For the material that follows, return exactly the lines from the one with "Recreate this scene" through the one with "scene.camera = cam", both ends included.

- **Entries supplied**:
┄┄┄┄┄┄┄┄┄┄┄┄┄┄┄┄┄┄┄┄
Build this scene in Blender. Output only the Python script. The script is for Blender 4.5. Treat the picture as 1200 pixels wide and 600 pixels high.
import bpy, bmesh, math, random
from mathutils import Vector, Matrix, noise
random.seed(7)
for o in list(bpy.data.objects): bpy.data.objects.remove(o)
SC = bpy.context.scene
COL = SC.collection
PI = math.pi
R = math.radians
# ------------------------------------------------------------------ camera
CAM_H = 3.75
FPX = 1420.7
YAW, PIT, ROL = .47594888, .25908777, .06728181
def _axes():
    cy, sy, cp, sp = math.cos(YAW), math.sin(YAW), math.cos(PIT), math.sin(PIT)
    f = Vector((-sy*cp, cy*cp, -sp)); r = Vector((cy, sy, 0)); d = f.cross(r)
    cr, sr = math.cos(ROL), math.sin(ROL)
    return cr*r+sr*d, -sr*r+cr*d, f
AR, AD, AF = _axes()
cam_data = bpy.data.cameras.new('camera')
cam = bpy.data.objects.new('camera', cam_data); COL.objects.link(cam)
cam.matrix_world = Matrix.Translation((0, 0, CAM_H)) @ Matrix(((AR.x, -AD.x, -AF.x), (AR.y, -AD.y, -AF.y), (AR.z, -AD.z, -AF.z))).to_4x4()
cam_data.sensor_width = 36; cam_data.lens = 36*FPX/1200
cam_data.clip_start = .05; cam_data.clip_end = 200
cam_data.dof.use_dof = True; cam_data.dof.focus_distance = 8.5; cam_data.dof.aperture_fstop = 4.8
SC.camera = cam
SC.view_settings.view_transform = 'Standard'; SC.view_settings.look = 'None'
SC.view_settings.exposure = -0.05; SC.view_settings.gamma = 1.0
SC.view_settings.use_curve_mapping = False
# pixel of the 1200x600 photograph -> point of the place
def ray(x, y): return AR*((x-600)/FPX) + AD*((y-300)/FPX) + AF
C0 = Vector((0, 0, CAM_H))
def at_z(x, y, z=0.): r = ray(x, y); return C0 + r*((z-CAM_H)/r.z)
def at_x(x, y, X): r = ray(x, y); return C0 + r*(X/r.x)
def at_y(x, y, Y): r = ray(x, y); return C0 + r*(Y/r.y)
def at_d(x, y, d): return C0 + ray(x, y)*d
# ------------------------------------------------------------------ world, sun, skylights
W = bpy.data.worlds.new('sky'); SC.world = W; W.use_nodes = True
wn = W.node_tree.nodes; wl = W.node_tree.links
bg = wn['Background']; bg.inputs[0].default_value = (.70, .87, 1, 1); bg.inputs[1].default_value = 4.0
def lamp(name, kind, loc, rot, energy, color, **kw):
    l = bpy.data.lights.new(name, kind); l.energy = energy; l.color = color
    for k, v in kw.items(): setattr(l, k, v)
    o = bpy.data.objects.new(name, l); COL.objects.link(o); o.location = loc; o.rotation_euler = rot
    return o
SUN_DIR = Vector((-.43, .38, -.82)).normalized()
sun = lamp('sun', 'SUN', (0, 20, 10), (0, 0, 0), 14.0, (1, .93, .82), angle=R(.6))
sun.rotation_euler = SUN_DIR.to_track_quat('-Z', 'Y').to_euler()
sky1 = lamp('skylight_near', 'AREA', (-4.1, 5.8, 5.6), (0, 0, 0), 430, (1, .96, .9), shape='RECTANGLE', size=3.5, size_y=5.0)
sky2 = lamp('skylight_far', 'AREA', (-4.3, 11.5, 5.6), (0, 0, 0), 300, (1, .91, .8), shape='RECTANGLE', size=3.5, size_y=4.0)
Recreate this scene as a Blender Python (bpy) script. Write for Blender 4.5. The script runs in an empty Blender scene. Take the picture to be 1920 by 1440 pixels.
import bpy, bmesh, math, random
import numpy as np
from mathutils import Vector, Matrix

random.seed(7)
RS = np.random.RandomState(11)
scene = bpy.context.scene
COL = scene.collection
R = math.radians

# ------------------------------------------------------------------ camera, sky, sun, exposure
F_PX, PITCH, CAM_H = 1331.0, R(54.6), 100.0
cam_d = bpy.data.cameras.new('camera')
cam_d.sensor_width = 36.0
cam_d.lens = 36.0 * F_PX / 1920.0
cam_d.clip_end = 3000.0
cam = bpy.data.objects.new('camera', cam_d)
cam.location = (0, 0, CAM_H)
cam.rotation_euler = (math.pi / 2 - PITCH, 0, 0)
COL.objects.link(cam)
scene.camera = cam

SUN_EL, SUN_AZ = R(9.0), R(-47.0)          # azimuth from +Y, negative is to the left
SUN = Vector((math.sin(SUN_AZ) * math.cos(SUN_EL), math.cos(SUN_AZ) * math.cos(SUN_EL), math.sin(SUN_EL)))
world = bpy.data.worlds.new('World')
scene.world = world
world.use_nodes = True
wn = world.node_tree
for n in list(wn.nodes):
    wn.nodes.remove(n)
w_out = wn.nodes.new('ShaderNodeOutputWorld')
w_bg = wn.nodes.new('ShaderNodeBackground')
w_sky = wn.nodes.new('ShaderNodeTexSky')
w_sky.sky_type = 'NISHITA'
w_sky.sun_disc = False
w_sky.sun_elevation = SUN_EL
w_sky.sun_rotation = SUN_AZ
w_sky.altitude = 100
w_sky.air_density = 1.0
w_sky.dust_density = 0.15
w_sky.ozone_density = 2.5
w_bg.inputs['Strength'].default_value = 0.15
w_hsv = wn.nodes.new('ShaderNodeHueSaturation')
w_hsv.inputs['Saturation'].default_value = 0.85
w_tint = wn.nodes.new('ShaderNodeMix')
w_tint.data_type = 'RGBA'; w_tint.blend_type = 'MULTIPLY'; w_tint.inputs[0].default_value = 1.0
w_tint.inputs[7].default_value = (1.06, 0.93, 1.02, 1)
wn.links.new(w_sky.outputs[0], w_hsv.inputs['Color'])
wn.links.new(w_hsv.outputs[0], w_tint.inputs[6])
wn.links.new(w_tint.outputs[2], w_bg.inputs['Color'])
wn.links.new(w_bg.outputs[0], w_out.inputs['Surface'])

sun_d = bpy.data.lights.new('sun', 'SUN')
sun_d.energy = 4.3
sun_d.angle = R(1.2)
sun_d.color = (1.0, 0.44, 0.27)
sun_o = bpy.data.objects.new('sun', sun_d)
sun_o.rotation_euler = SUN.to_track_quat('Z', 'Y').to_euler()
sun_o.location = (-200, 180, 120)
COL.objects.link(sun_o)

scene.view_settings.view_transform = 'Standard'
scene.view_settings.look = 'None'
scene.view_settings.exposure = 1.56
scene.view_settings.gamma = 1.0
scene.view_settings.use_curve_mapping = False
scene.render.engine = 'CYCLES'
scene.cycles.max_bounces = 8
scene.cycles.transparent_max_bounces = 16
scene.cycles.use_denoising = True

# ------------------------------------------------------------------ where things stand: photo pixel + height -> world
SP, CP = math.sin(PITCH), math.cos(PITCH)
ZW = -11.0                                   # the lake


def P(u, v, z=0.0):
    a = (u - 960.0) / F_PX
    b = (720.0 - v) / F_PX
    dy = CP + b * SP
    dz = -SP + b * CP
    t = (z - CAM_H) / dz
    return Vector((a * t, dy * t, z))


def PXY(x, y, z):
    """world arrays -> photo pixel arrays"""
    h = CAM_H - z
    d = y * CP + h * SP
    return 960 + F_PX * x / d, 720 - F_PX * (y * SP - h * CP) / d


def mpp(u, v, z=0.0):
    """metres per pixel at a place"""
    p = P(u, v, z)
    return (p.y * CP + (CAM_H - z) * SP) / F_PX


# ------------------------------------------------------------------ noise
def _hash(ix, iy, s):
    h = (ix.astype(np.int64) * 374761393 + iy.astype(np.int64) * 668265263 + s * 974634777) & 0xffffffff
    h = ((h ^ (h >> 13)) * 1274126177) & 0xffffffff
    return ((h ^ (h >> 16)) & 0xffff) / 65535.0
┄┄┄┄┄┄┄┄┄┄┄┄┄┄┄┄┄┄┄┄
- **The completed task**:
Recreate this scene as a Blender Python (bpy) script. Write for Blender 4.5. The script runs in an empty Blender scene. Take the picture to be 1920 by 1440 pixels.
import bpy, bmesh, math, random
import numpy as np
from mathutils import Vector, Matrix

random.seed(7)
RS = np.random.RandomState(11)
scene = bpy.context.scene
COL = scene.collection
R = math.radians

# ------------------------------------------------------------------ camera, sky, sun, exposure
F_PX, PITCH, CAM_H = 1331.0, R(54.6), 100.0
cam_d = bpy.data.cameras.new('camera')
cam_d.sensor_width = 36.0
cam_d.lens = 36.0 * F_PX / 1920.0
cam_d.clip_end = 3000.0
cam = bpy.data.objects.new('camera', cam_d)
cam.location = (0, 0, CAM_H)
cam.rotation_euler = (math.pi / 2 - PITCH, 0, 0)
COL.objects.link(cam)
scene.camera = cam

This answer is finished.